Blog 3: Media Manifold and Democratizing the Smart City


After conducting a project on smart cities last semester in CS353, I've become particularly interested in the topic— specifically how the boosterish and utopian discourse that surrounds the 'smart city' actually masks real urban issues faced by citizenry and instead favours large corporations in influencing urban space and civic/democratic governance. Therefore, in relation to some of the concepts we've been discussing in this course, I think it's interesting to conceptualize the smart city in parallel with Couldry and Hepp's (2016) concept of 'media manifold'.

Couldry and Hepp (2016) refer to the media manifold as "a large universe of variously connected digital media through which we actualize social relations— as a way of capturing the multiple relations to the overall media environment that characterize everyday life in times of deep mediatization" (p. 34). Moreover, the term media manifold "refers to a degree of institutionalized interdependence in everyday practices with media that creates a distinctive type of social complexity" (p. 35).

Relating this back to the smart city, if we are to accept the complexities that smart cities will incorporate into our lives, we ought to ask how will they effect our sociality? Indeed, as Couldry and Hepp (2016) contend, "the social world is not composed of elements whose interactions can be measured and analyzed numerically" (p. 56). Therefore, how do we democratize smart city technologies and governance so that it benefits citizens and not large multinational tech corporations? Do we want to enable corporations to influence and exploit smart city technologies to organize our social lives within the media manifold? Do we really want these corporations surveilling us or mining data (datafication) from our every interaction and transaction?

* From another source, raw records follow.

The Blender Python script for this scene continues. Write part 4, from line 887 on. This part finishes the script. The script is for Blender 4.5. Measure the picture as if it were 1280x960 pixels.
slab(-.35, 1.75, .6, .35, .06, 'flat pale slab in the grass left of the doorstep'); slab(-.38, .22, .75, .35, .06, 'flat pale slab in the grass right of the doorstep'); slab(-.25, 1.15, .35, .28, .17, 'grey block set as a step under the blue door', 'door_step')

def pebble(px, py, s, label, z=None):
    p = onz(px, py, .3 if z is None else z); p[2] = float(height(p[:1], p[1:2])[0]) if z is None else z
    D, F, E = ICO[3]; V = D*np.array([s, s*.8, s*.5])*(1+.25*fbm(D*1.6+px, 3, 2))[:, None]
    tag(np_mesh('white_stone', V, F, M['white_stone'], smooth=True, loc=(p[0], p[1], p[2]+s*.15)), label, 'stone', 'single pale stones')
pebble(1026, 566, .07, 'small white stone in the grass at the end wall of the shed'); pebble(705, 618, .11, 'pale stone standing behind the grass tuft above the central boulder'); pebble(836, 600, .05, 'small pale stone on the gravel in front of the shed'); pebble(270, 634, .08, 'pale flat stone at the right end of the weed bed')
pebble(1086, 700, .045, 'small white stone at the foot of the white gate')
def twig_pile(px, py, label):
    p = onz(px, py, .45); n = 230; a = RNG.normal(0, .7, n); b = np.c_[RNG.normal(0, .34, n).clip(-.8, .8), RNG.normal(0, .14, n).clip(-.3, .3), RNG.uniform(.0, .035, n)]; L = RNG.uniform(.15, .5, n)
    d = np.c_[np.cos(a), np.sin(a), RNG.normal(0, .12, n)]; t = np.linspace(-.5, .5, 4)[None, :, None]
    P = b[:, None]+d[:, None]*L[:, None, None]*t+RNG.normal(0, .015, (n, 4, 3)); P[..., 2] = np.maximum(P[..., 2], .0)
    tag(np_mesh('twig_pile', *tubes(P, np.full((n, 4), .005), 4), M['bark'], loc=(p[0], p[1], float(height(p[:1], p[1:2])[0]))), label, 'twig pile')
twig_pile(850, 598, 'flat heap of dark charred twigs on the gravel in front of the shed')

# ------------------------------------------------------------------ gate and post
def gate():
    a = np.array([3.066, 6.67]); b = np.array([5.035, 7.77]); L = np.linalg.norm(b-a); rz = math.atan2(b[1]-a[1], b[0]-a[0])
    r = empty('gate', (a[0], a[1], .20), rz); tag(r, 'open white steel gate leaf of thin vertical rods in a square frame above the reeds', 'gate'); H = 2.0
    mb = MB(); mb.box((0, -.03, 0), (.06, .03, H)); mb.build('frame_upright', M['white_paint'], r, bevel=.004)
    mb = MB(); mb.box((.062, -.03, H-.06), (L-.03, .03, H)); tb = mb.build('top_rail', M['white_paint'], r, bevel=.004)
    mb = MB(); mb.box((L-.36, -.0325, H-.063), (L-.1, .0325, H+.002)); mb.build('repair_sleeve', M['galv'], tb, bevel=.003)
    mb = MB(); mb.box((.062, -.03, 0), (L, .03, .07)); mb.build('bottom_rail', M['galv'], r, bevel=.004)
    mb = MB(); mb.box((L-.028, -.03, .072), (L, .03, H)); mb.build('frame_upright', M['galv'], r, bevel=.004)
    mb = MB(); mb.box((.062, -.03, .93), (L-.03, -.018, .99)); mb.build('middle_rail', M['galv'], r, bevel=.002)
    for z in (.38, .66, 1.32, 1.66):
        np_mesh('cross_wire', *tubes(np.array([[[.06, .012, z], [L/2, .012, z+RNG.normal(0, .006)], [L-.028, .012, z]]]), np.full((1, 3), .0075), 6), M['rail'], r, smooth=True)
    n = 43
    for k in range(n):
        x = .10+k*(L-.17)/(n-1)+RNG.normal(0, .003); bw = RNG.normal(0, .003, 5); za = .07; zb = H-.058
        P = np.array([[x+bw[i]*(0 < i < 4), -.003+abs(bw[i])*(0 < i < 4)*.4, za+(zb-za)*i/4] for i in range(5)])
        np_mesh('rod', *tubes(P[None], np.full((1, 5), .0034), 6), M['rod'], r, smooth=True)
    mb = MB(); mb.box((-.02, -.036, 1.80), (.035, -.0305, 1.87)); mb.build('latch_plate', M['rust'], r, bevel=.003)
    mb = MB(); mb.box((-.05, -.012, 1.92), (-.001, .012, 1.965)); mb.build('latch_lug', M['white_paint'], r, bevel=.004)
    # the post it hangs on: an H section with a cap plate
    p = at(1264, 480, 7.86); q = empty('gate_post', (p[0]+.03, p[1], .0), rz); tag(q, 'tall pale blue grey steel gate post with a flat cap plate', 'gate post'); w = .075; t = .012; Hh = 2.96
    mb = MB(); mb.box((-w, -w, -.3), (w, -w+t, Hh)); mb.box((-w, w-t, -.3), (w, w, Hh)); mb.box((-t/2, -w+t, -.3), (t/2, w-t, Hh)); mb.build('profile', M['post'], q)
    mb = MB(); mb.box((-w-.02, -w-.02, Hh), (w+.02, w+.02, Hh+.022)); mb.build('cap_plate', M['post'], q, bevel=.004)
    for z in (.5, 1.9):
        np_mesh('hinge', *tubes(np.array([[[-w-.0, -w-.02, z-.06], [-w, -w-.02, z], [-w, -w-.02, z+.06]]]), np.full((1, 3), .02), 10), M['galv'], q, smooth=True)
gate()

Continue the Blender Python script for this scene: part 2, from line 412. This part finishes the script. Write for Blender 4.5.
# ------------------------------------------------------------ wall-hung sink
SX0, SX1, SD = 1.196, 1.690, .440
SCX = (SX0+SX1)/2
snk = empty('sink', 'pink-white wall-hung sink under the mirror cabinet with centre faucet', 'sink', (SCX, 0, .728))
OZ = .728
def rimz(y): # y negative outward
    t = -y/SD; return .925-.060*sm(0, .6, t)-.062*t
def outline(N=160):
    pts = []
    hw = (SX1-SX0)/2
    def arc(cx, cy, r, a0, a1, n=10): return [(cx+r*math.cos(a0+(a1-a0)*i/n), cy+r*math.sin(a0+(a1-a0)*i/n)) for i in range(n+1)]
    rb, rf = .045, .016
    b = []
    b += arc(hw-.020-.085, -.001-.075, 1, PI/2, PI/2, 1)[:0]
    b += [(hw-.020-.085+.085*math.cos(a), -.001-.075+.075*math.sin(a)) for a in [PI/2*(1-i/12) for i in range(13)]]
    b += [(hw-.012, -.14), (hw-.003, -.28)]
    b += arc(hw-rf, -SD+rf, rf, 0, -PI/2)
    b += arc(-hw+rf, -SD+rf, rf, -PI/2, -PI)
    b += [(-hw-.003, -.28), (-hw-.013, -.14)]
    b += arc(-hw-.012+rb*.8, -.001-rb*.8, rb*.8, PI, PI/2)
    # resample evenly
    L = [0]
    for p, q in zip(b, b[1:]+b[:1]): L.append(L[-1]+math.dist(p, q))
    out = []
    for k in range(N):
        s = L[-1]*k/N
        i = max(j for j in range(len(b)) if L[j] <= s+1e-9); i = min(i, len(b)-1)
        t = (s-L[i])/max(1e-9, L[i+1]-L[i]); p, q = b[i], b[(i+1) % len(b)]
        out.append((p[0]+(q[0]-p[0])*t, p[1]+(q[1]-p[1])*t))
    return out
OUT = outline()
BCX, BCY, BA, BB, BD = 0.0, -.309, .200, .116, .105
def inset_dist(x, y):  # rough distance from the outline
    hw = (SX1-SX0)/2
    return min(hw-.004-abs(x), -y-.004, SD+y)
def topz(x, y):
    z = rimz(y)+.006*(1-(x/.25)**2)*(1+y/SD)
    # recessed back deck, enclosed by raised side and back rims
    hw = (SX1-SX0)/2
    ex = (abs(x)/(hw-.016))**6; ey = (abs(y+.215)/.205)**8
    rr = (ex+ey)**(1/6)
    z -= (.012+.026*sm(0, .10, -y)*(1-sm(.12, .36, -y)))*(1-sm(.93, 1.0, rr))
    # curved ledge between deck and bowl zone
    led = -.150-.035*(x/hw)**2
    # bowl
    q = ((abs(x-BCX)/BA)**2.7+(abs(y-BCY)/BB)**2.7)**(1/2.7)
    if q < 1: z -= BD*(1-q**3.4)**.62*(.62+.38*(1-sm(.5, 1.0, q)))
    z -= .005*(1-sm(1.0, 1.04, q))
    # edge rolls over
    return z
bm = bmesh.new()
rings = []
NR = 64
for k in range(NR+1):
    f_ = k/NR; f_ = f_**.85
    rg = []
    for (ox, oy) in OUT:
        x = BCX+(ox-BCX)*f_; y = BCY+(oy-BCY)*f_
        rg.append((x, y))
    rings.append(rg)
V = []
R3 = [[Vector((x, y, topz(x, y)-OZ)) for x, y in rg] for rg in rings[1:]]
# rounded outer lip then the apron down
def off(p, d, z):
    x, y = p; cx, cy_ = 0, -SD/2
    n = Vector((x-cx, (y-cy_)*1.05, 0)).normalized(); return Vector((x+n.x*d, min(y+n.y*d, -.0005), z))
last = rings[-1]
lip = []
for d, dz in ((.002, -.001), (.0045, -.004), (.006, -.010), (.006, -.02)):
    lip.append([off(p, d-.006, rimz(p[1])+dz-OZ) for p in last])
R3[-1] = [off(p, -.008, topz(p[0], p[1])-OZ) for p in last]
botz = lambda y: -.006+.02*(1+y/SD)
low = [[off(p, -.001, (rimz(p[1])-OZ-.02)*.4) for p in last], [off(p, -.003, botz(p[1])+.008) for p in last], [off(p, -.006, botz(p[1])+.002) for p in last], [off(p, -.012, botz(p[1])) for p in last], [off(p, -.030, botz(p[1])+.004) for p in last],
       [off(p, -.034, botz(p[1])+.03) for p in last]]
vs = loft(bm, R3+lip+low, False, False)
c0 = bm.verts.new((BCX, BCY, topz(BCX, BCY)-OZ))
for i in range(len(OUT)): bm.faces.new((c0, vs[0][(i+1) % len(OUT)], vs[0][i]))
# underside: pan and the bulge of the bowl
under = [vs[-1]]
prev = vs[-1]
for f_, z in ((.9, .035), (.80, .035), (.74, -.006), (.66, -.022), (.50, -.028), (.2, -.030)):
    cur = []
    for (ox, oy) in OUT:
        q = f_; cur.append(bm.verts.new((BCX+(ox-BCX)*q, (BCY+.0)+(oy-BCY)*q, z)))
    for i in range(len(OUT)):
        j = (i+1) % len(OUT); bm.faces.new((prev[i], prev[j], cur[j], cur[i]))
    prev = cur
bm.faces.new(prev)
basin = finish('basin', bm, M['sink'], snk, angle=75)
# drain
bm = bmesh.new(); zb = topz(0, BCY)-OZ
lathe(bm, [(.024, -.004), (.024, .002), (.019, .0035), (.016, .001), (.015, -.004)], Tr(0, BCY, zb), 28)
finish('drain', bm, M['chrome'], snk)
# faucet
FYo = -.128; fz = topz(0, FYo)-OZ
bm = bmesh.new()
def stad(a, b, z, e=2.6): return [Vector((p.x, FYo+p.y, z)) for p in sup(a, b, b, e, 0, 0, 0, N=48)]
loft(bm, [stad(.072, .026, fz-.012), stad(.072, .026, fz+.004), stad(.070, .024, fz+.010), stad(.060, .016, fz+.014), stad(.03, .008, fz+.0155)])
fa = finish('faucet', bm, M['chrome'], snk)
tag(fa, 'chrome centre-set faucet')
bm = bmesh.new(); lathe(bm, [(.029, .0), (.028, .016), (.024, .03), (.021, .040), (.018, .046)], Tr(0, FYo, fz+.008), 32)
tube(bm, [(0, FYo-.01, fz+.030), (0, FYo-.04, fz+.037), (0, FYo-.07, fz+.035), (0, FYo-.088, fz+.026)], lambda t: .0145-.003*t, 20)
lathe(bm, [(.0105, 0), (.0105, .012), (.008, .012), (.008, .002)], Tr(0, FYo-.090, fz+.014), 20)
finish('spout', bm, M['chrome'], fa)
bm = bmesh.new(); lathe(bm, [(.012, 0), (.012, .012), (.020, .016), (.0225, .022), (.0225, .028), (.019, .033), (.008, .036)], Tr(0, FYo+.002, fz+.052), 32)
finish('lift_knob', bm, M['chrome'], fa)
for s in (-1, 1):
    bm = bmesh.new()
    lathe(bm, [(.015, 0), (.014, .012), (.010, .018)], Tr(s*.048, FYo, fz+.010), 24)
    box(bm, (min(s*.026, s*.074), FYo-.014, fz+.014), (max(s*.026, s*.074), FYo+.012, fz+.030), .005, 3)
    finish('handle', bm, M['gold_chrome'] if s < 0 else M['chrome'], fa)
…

Perhaps we are living in what Mansell (2012) terms the 'paradox of complexity'— where technologies and information communication technologies (ICTs) are too complex for humans to intervene. However, I believe that accepting Mansell's paradox would be defeatist. Rather, I think it is important and valuable to deconstruct the way we have come to value 'systems' and 'algorithmic' thinking. Or as Chapman (1994) suggests, to unpack how/why technology has become so ubiquitous that we fail to see the line between sociality (humans) and technology.

Indeed, as Couldry (2016) contends, we ought to construct "new types of normative arguments from new starting-points, forged outside the values of information systems themselves" (p. 36). Of course, how we exactly go about doing this is much too complex to analyze here. However, Bianca Wylie from the Centre for International Governance Innovation does a fantastic job at framing the issues of current smart city discourse and presents some measures that ought to be taken to democratize smart city governance (watch the video at the end). Indeed, some of her recommendations would see us diverge from systems thinking and move towards more humanistic value-based thinking that empowers citizens to democratize smart city technology/governance. 


References:

Chapman, G. (1994). Making sense out of nonsense: Rescuing reality from virtual reality. In G. Bender & T. Druckrey (Eds.), Culture on the brink: Ideologies of technology (pp. 149-156). Seattle, WA: Bay Press.

Couldry, N. (2016). Life with the media manifold: Between freedom and subjection. In L. Kramp et al. (Eds.), Politics, civil society, and participation: Media and communications in a transforming environment (pp. 25-39). Bremen: edition lumière.

Couldry, N. & Hepp, A. (2016) The Mediated Construction of Reality. Cambridge, UK: Polity.


Mansell, R. (2012) Imagining the Internet. Oxford, UK: Oxford University Press.